Not every answer comes from the person in charge.
Sometimes the vision comes from the quietest voice in the room.
Wisdom knows how to recognize it.
I do not know why this escapes us, but it does.

I have sat in many meetings that went nowhere.
Talky meetings.
Long meetings.
Unproductive meetings.
Meetings where everyone spoke, but nothing was solved.
The flow was gone.
The energy was gone.
The creativity was gone.
People were present in body, but not in purpose.
That is not a meeting.
That is time being murdered slowly.
A good meeting should mine for answers.
People talk.
Ideas surface.
Questions get asked.
Possibilities appear.
Then suddenly, someone sees something.
A direction.
A solution.
A path.
A vision.
That is what everyone should be looking for.
THE ONE WHO HAS THE VISION.
When someone sees clearly, pay attention.
Do not dismiss it because they are not the boss.
Do not ignore it because they are younger.
Do not reject it because it did not come from you.
Vision can come from anywhere.
Anyone.
Anytime.
The wise person recognizes it.
The foolish person competes with it.
Too often the person with the biggest ego is in competition with the person who has the vision.
Sad, but true.
Ego has killed more good ideas than failure ever did.
A good idea ignored for the wrong reason is a loss for everyone.
When someone brings vision, explore it.
Support it.
Question it.
Strengthen it.
If it has merit, it may become an action plan.
And an action plan is the lifeblood of progress.
I have learned over the years that I do not have to see everything myself.
If I am uncertain, I ask around.
If someone makes sense and has the desire to carry the matter forward, I ask them to take it on.
Then I become support.
That is leadership too.
Not needing to be the source of every good idea.
But knowing how to recognize one when it appears.
Years ago, I was hired to run a large restaurant operation with about eighty people.

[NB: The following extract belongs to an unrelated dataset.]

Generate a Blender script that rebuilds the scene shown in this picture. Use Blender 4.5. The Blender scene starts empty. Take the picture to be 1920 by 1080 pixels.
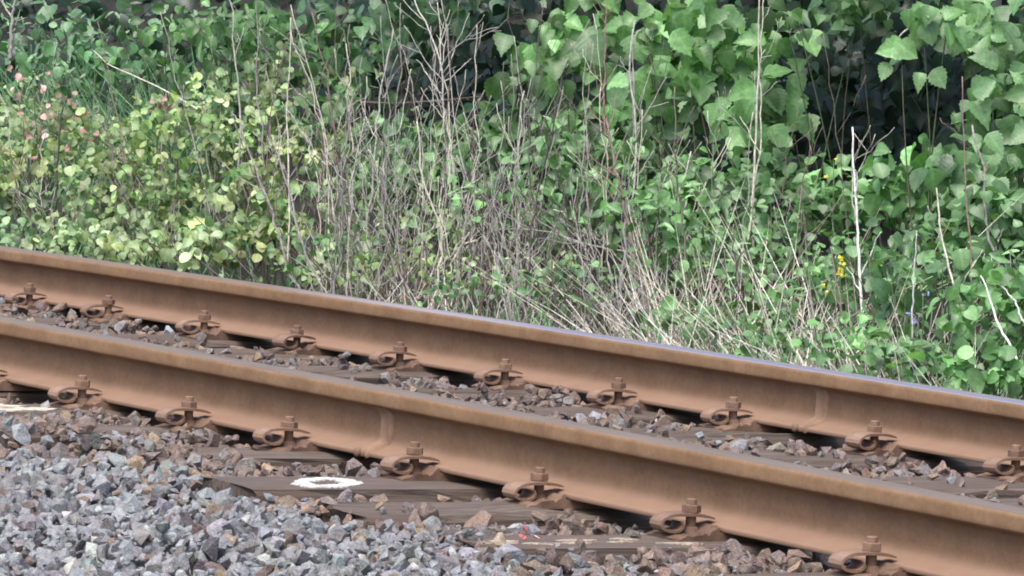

In every department, there were professionals already doing their work.
Cooks.
Servers.
Managers.
Hosts.
Maintenance people.
Veterans of the daily battlefield.
They did not need me to pretend I knew everything.
They needed coaching.
Mentoring.
Guidance.
A nudge here and there.
But many of them already had vision for their departments.
They saw what needed to be done.
My job was to help them do it better.
My wife has done this many times with our home.
She will come to me with a vision for our storybook property.
Sometimes I do not fully see it at first.
But if she sees it clearly, I support it.
Then things begin to happen.
The same was true with my children.
They often saw things from a different angle.
Not because they were in charge.
Because they were watching.
Because they cared.
Because they were not always stuck on the front lines like I was.
Their vision mattered too.
As I wrote in Pearls for the Soul:
“The answer may not come from the loudest voice. Sometimes it comes from the one who sees what others missed.”
— Richie Naggar, Pearls for the Soul
That is worth remembering.
Vision is precious.
When it appears, do not smother it with ego.
Do not bury it under rank.
Do not kill it with jealousy.
Support it.
Feed it.
Test it.
Develop it.
Because the one who has the vision may not always be you.
And if you are wise enough to support it, everyone may benefit.
Are you looking for the one who has the vision?
You should be.
Because progress often begins the moment ego steps aside and vision is allowed to lead.
— Richie
Pearls for the Soul
when you feed the soul, you feed everything.